Certamente que nos EUA também existem monopólios e vícios, mas não dá para comparar com o cenário brasileiro, que chega ao cúmulo do ridículo.
O Brasil cresceu, mas ainda possui práticas de republica de banana. A Globo de fato manda no cenário audiovisual, na tv e no cinema.
Uma revolução audiovisual no Brasil geraria milhões de empregos, de produtos um pouco mais independentes e por consequência, o fortalecimento da nossa democracia.
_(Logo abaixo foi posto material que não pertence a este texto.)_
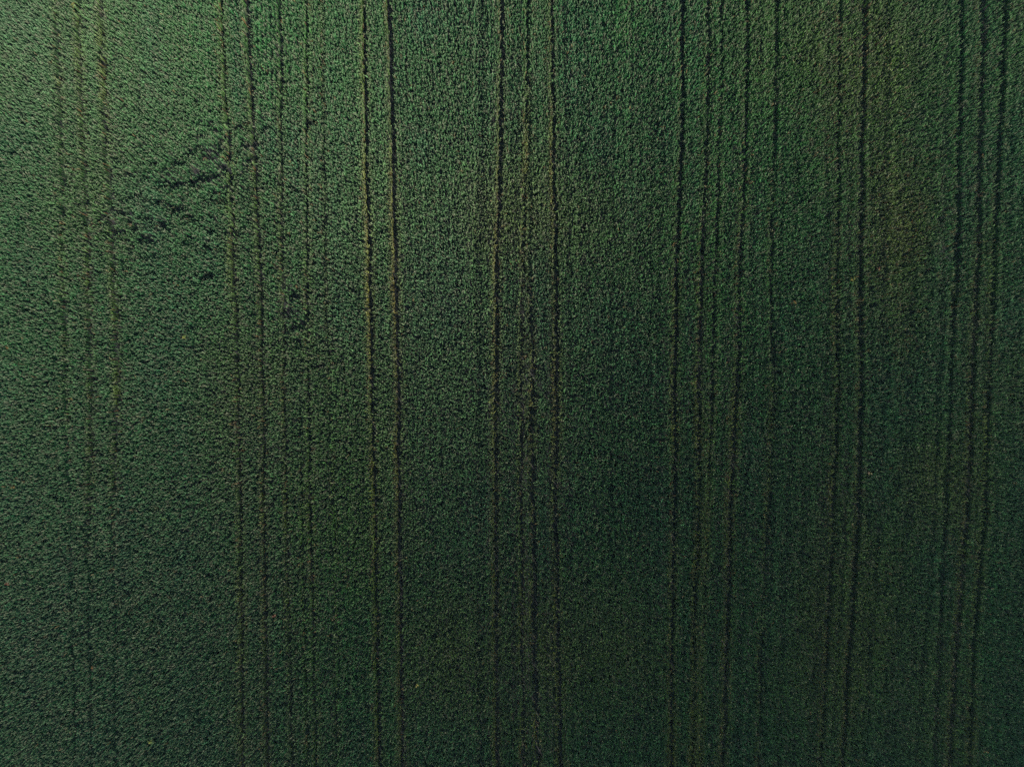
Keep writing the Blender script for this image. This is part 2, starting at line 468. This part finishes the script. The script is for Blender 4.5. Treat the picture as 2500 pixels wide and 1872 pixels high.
# ------------------------------------------------------------------ single weeds and dead plants standing out of the crop
def weed_mesh(seed, span, n_leaf, mats, tip):
    """a leafy weed: stalk, broad arching leaves and, if tip, a small flower head"""
    r = random.Random(seed)
    V, Fc, fm = [], [], []
    hgt = r.uniform(.86, .98)
    lx, ly = r.uniform(-.05, .05), r.uniform(-.05, .05)
    for h, rad in ((0, .012), (.5, .010), (1, .006)):
        for q in range(5):
            a = q * 2 * math.pi / 5
            V.append((lx * h + math.cos(a) * rad, ly * h + math.sin(a) * rad, hgt * h))
    for lv in range(2):
        for q in range(5):
            Fc.append((lv * 5 + q, lv * 5 + (q + 1) % 5, lv * 5 + 5 + (q + 1) % 5, lv * 5 + 5 + q)); fm.append(0)
    for i in range(n_leaf):
        a = i * 2.4 + r.uniform(-.4, .4)
        h = hgt * r.uniform(.72, 1.0)
        L = span * r.uniform(.35, .62)
        o = Vector((math.cos(a), math.sin(a), 0)); sd = Vector((-o.y, o.x, 0))
        p = Vector((lx * h / hgt, ly * h / hgt, h))
        b = len(V)
        rise = r.uniform(.25, .7)
        for t, ww in ((0, .25), (.3, .9), (.6, 1), (.85, .6), (1, .06)):
            c = p + o * L * t + Vector((0, 0, L * (rise * t - .75 * t * t)))
            ww = ww * span * .13
            V.append(tuple(c - sd * ww)); V.append(tuple(c + Vector((0, 0, -.012)))); V.append(tuple(c + sd * ww))
        for k in range(4):
            for m in range(2):
                q = b + k * 3 + m
                Fc.append((q, q + 1, q + 4, q + 3)); fm.append(1 if r.random() < .75 else 0)
    if tip:
        c = Vector((lx, ly, hgt + .03)); b = len(V); rr = span * .10
        for lv, (z, k) in enumerate(((-.5, .5), (0, 1), (.45, .75), (.75, .25))):
            for q in range(7):
                a = q * 2 * math.pi / 7 + lv * .3
                V.append((c.x + math.cos(a) * rr * k, c.y + math.sin(a) * rr * k, c.z + z * rr))
        for lv in range(3):
            for q in range(7):
                Fc.append((b + lv * 7 + q, b + lv * 7 + (q + 1) % 7, b + lv * 7 + 7 + (q + 1) % 7, b + lv * 7 + 7 + q)); fm.append(2)
        Fc.append(tuple(b + 21 + q for q in range(7))); fm.append(2)
    return mesh_from('weed_plant', V, Fc, mats, fm)

W_OLIVE = flat_mat('weed_olive', (.07, .10, .025)); W_YEL = flat_mat('weed_yellow', (.17, .145, .03))
W_OR = flat_mat('weed_orange', (.11, .06, .022)); W_RED = flat_mat('weed_russet', (.13, .055, .035)); W_PALE = flat_mat('weed_pale', (.13, .125, .07))
W_PINK = flat_mat('weed_pinkish', (.085, .06, .04))
SETS = {'yellow': [W_OLIVE, W_YEL, W_YEL], 'yellow_tip': [W_OLIVE, W_YEL, W_PALE], 'olive': [W_OLIVE, W_OLIVE, W_YEL], 'yellowgreen': [W_YEL, W_OLIVE, W_YEL],
        'orange': [W_OLIVE, W_OR, W_OR], 'orange_tip': [W_OR, W_OR, W_PALE], 'russet': [W_RED, W_RED, W_RED], 'pink': [W_OLIVE, W_PINK, W_PINK]}
WEEDS = [   # photograph pixel, span in m, leaves, colours, flower head, label
    (1016, 1673, .34, 8, 'yellow_tip', True, 'yellow weed with a pale tip in the dark crop, right of a lower track pair'),
    (2085, 680, .40, 8, 'yellow', True, 'bright yellow weed between the last strong pair of wheel tracks on the right'),
    (1942, 737, .38, 7, 'orange', False, 'dull orange weed in the right half, in open crop left of a wheel track pair'),
    (2147, 655, .42, 5, 'russet', False, 'thin russet dead stalk just right of a wide dark wheel track, upper right'),
    (365, 1812, .52, 10, 'olive', True, 'large olive yellow weed near the bottom edge, lower left'),
    (258, 1815, .44, 8, 'orange', False, 'brownish orange weed beside a larger olive one near the bottom left'),
    (225, 1630, .34, 7, 'orange_tip', False, 'small orange weed beside a dark hole in the crop, lower left'),
    (537, 1663, .32, 7, 'orange_tip', True, 'orange weed with a whitish top, a little left of a strong wheel track, lower left'),
    (667, 1505, .36, 7, 'russet', False, 'reddish weed right beside a wheel track of the lower left pair'),
    (15, 1424, .44, 8, 'russet', False, 'reddish brown weed at the very left edge, below the middle'),
    (30, 1190, .40, 8, 'orange', True, 'orange weed near the left edge, a third of the way up'),
    (15, 848, .40, 8, 'orange', False, 'orange weed at the very left edge, just above mid height'),
    (398, 1265, .38, 7, 'olive', False, 'brownish olive weed in the wide crop strip at the lower left'),
    (498, 387, .42, 7, 'pink', True, 'pinkish weed above the dark trampled holes in the upper left'),
    (313, 546, .44, 8, 'pink', False, 'pinkish brown plant at the edge of the leftmost dark trampled hole'),
    (175, 12, .46, 8, 'yellow', True, 'yellow weed at the top edge near the upper left corner'),
    (446, 822, .40, 9, 'yellowgreen', True, 'yellow green weed in the left crop strip, below the trampled holes'),
    (2408, 1835, .42, 8, 'orange', True, 'orange yellow weed in the dark lower right corner'),
    (169, 975, .38, 7, 'orange', False, 'orange weed in the leftmost faint wheel track'),
    (1284, 352, .44, 9, 'yellowgreen', False, 'yellowish weed leaning over the left edge of a central wheel track, upper middle'),
    (2126, 1155, .38, 8, 'pink', False, 'dull pinkish weed right of a wide wheel track in the right half'),
]
for i, (px, py, span, nl, kind_, tip, lab) in enumerate(WEEDS):
    wx, wy = at(px, py, .9)
    o = link('weed_plant', weed_mesh(500 + i, span * .85, nl, SETS[kind_], tip))
    o.location = (wx, wy, 0)
    tag(o, lab, 'weed', 'weeds scattered through the crop')

# ------------------------------------------------------------------ haze box added to lift the dark tones
hm, hn, hl, hp = new_mat('haze')
hn.remove(hp)
vol = hn.new('ShaderNodeVolumePrincipled')
vol.inputs['Color'].default_value = (0.36, 0.72, 0.80, 1)
vol.inputs['Density'].default_value = 0.00024
hl.new(vol.outputs[0], hn['Material Output'].inputs['Volume'])
e0, e1, zb, zt = -160, 160, -1.0, H + 4
hv = [(e0, e0, zb), (e1, e0, zb), (e1, e1, zb), (e0, e1, zb), (e0, e0, zt), (e1, e0, zt), (e1, e1, zt), (e0, e1, zt)]
haze = link('haze', mesh_from('haze', hv, [(3, 2, 1, 0), (4, 5, 6, 7), (0, 1, 5, 4), (1, 2, 6, 5), (2, 3, 7, 6), (3, 0, 4, 7)], [hm]))
tag(haze, 'thin haze added above the field to lift its dark tones', 'haze', kind='stuff')
print('clumps', N)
O Brasil é um país com potencial audiovisual muito maior do que os EUA, pela amplitude cultural da formação do nosso povo. E quanto à qualidade das produções, não é preciso ir muito longe: o cinema argentino tem dado goleada no nosso. Já venceram um Oscar e estão prestes a levar outro, com Relatos Selvagens, um filme que trata de situações cotidianas, dentro do contexto cultural argentino. Se não abrirmos espaço para outras produtoras, que não a Globo Filmes, seguiremos à mercê do “padrão novelinha” que se transformou a produção nacional, apesar do aumento dos investimentos governamentais, no setor audiovisual.
Você tocou em um ponto muito importante, Fernando. As TV’s abertas no Brasil não só são nefastas pela manipulação das notícias, mas também porque emburrecem a população brasileira, quase 24 horas por dia. Programas de frivolidades, fofocas sobre ‘famosos’ criados pela própria TV, programas “policiais” que anestesiam as pessoas contra as atrocidades através de imagens fortes que devem deixar os telespectadores mais coniventes com violências (desde que seja contra os “bandidos” e não com “cidadãos de bem”…). Perdoem-me se soar arrogante, mas a maioria dos apresentadores são ignorantes espalhando ignorância…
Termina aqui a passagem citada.